* Goal of the exercise *
Answer with the number of lines in the listing below that contain the word "Treat", and nothing else.

* Task input *
★ ★ ★ ★ ★
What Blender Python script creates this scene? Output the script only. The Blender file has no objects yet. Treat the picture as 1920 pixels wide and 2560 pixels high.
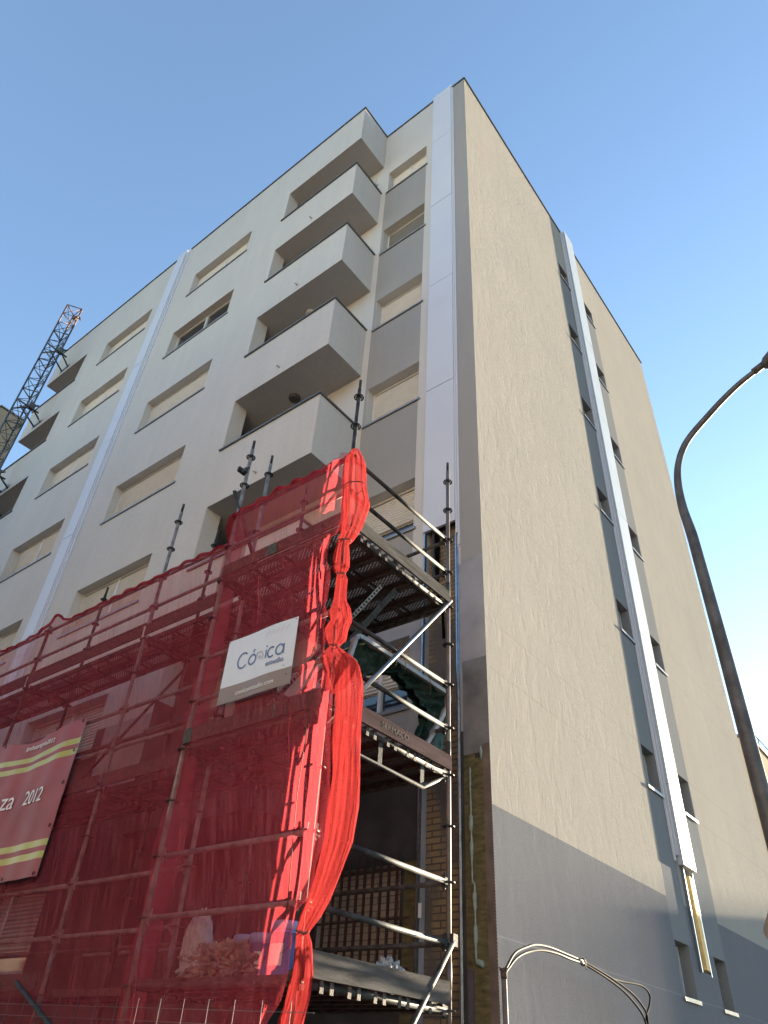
★ ★ ★ ★ ★
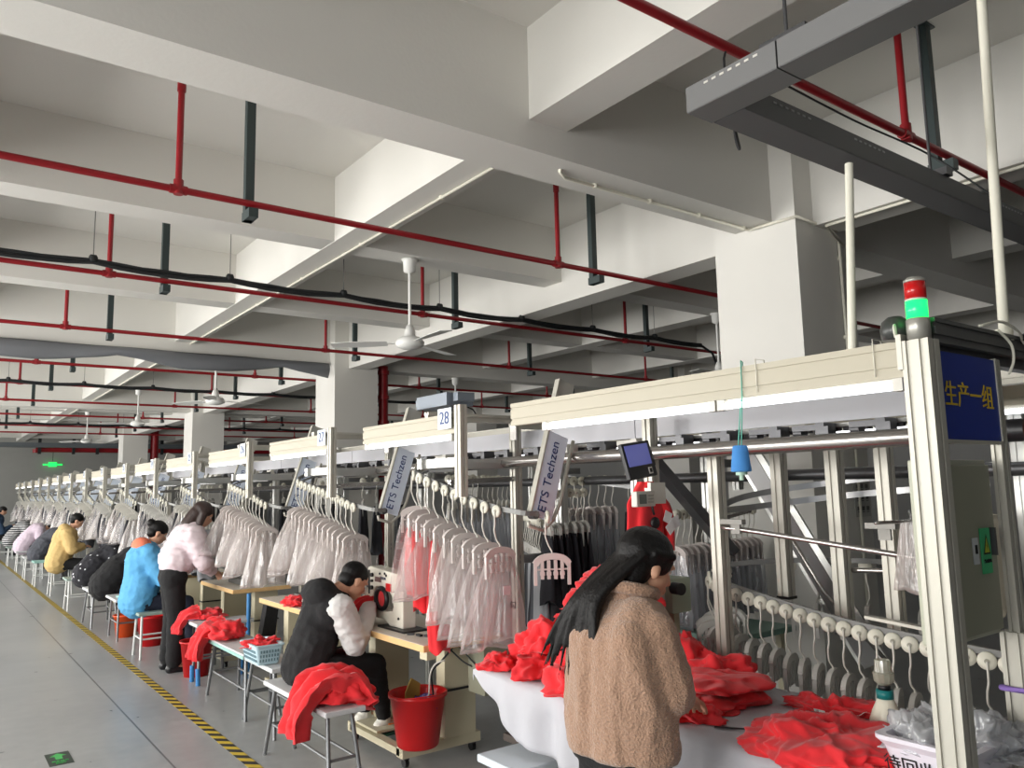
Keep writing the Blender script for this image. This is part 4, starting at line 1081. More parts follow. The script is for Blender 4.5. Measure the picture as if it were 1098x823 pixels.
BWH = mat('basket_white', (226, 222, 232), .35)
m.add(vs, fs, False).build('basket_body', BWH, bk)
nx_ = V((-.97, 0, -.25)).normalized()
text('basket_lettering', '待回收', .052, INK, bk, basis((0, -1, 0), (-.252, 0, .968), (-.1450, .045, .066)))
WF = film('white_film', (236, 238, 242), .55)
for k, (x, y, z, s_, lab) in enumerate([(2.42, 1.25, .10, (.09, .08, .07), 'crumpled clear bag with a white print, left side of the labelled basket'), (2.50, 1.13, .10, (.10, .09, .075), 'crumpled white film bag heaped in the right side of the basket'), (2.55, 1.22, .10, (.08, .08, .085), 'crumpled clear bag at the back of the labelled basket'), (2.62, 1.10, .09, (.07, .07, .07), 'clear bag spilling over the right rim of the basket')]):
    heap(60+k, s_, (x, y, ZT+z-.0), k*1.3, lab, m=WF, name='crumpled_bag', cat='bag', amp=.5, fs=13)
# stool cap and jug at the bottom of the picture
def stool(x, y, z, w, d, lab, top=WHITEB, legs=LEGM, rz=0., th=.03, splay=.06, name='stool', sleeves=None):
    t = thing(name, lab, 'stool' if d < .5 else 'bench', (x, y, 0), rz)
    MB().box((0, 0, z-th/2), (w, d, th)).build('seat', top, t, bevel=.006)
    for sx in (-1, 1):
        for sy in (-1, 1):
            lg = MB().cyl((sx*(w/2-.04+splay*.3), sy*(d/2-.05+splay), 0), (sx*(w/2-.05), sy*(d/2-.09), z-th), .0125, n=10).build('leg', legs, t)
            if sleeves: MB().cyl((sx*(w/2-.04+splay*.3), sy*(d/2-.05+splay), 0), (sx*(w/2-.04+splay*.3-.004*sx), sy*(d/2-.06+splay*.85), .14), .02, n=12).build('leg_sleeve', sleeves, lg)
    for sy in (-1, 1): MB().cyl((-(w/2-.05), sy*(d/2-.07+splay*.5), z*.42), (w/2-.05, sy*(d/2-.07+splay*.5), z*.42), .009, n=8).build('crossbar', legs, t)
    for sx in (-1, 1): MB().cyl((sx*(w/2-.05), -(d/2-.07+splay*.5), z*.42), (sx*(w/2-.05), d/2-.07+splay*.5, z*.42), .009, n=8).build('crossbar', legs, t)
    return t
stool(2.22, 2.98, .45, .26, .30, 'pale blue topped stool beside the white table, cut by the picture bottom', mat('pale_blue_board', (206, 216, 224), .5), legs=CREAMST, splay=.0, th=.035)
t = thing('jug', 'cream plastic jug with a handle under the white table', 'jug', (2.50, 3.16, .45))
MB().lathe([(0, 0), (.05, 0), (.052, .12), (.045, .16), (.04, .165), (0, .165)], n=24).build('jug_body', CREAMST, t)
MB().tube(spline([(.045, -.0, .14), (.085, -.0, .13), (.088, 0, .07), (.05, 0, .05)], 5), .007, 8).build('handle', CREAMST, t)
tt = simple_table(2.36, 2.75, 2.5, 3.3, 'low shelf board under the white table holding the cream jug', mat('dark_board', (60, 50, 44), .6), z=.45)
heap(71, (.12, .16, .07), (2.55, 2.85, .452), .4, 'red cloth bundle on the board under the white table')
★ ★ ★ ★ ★
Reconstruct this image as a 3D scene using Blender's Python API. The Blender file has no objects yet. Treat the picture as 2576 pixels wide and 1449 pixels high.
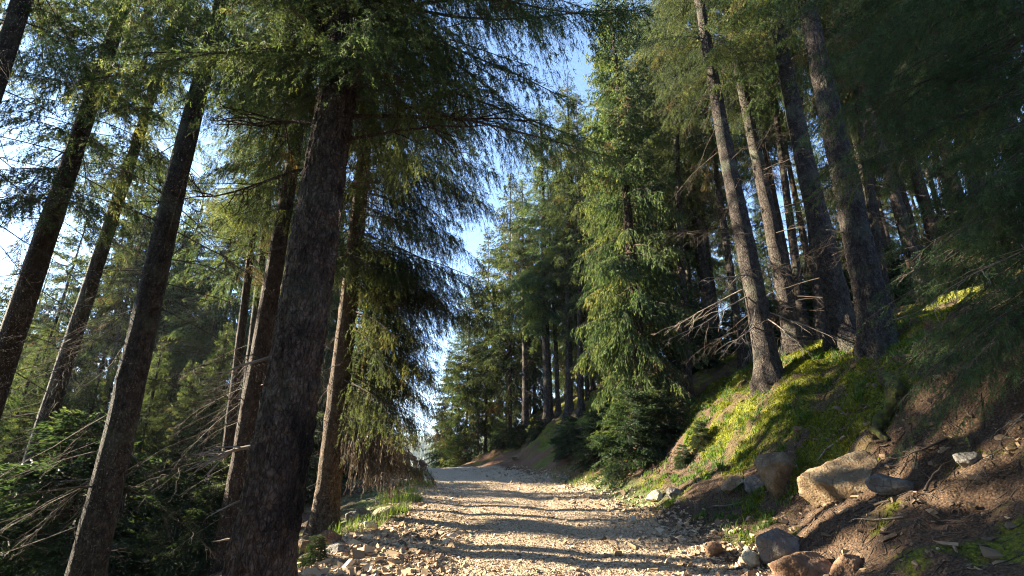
★ ★ ★ ★ ★
* Output *
2